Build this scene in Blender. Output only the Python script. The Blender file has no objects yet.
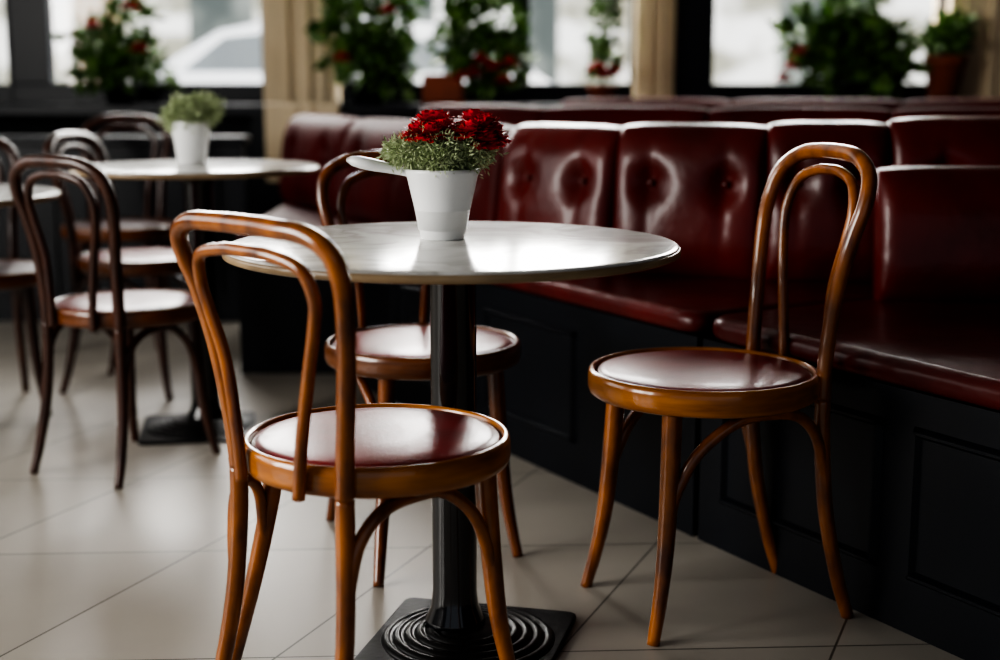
import bpy, math, random
from mathutils import Vector, Matrix
random.seed(7)
scene = bpy.context.scene
COL = scene.collection

# ------------------------------------------------------------------ helpers
def link(o):
    COL.objects.link(o); return o

def mesh_obj(name, verts, faces, mat=None, smooth=True, parent=None, mats=None, fmat=None):
    me = bpy.data.meshes.new(name)
    me.from_pydata([tuple(v) for v in verts], [], faces)
    me.update()
    o = bpy.data.objects.new(name, me)
    if mats:
        for m in mats: me.materials.append(m)
        if fmat:
            for i, p in enumerate(me.polygons): p.material_index = fmat[i]
    elif mat: me.materials.append(mat)
    if smooth:
        for p in me.polygons: p.use_smooth = True
    link(o)
    if parent: o.parent = parent
    return o

def empty(name, loc=(0, 0, 0), rz=0, sc=1.0, label=None, cat=None, group=None):
    o = bpy.data.objects.new(name, None)
    o.empty_display_size = 0.1
    o.location = loc; o.rotation_euler = (0, 0, rz); o.scale = (sc, sc, sc)
    link(o)
    if label: o["label"] = label
    if cat: o["category"] = cat
    if group: o["group"] = group
    return o

def structure(o):
    o["kind"] = "structure"; return o

def catmull(pts, n=8):
    P = [Vector(p) for p in pts]
    P = [P[0] * 2 - P[1]] + P + [P[-1] * 2 - P[-2]]
    out = []
    for i in range(1, len(P) - 2):
        a, b, c, d = P[i - 1], P[i], P[i + 1], P[i + 2]
        for k in range(n):
            t = k / n
            out.append(0.5 * ((2 * b) + (c - a) * t + (2 * a - 5 * b + 4 * c - d) * t * t + (3 * b - a - 3 * c + d) * t ** 3))
    out.append(P[-2])
    return out

def tube_data(path, radii, seg=14):
    n = len(path)
    verts, faces = [], []
    T = []
    for i in range(n):
        a = path[max(i - 1, 0)]; b = path[min(i + 1, n - 1)]
        T.append((b - a).normalized())
    up = Vector((0, 0, 1)) if abs(T[0].z) < 0.9 else Vector((1, 0, 0))
    N = (up - T[0] * up.dot(T[0])).normalized()
    for i in range(n):
        if i:
            N = (N - T[i] * N.dot(T[i])).normalized()
        B = T[i].cross(N)
        r = radii[i]
        for k in range(seg):
            a = 2 * math.pi * k / seg
            verts.append(path[i] + (N * math.cos(a) + B * math.sin(a)) * r)
    for i in range(n - 1):
        for k in range(seg):
            k2 = (k + 1) % seg
            faces.append((i * seg + k, i * seg + k2, (i + 1) * seg + k2, (i + 1) * seg + k))
    faces.append(tuple(range(seg))[::-1])
    faces.append(tuple((n - 1) * seg + k for k in range(seg)))
    return verts, faces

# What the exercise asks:
Without the pictures, transcribe the listing above exactly.

# Finished answer:
Build this scene in Blender. Output only the Python script. The Blender file has no objects yet.
import bpy, math, random
from mathutils import Vector, Matrix
random.seed(7)
scene = bpy.context.scene
COL = scene.collection

# ------------------------------------------------------------------ helpers
def link(o):
    COL.objects.link(o); return o

def mesh_obj(name, verts, faces, mat=None, smooth=True, parent=None, mats=None, fmat=None):
    me = bpy.data.meshes.new(name)
    me.from_pydata([tuple(v) for v in verts], [], faces)
    me.update()
    o = bpy.data.objects.new(name, me)
    if mats:
        for m in mats: me.materials.append(m)
        if fmat:
            for i, p in enumerate(me.polygons): p.material_index = fmat[i]
    elif mat: me.materials.append(mat)
    if smooth:
        for p in me.polygons: p.use_smooth = True
    link(o)
    if parent: o.parent = parent
    return o

def empty(name, loc=(0, 0, 0), rz=0, sc=1.0, label=None, cat=None, group=None):
    o = bpy.data.objects.new(name, None)
    o.empty_display_size = 0.1
    o.location = loc; o.rotation_euler = (0, 0, rz); o.scale = (sc, sc, sc)
    link(o)
    if label: o["label"] = label
    if cat: o["category"] = cat
    if group: o["group"] = group
    return o

def structure(o):
    o["kind"] = "structure"; return o

def catmull(pts, n=8):
    P = [Vector(p) for p in pts]
    P = [P[0] * 2 - P[1]] + P + [P[-1] * 2 - P[-2]]
    out = []
    for i in range(1, len(P) - 2):
        a, b, c, d = P[i - 1], P[i], P[i + 1], P[i + 2]
        for k in range(n):
            t = k / n
            out.append(0.5 * ((2 * b) + (c - a) * t + (2 * a - 5 * b + 4 * c - d) * t * t + (3 * b - a - 3 * c + d) * t ** 3))
    out.append(P[-2])
    return out

def tube_data(path, radii, seg=14):
    n = len(path)
    verts, faces = [], []
    T = []
    for i in range(n):
        a = path[max(i - 1, 0)]; b = path[min(i + 1, n - 1)]
        T.append((b - a).normalized())
    up = Vector((0, 0, 1)) if abs(T[0].z) < 0.9 else Vector((1, 0, 0))
    N = (up - T[0] * up.dot(T[0])).normalized()
    for i in range(n):
        if i:
            N = (N - T[i] * N.dot(T[i])).normalized()
        B = T[i].cross(N)
        r = radii[i]
        for k in range(seg):
            a = 2 * math.pi * k / seg
            verts.append(path[i] + (N * math.cos(a) + B * math.sin(a)) * r)
    for i in range(n - 1):
        for k in range(seg):
            k2 = (k + 1) % seg
            faces.append((i * seg + k, i * seg + k2, (i + 1) * seg + k2, (i + 1) * seg + k))
    faces.append(tuple(range(seg))[::-1])
    faces.append(tuple((n - 1) * seg + k for k in range(seg)))
    return verts, faces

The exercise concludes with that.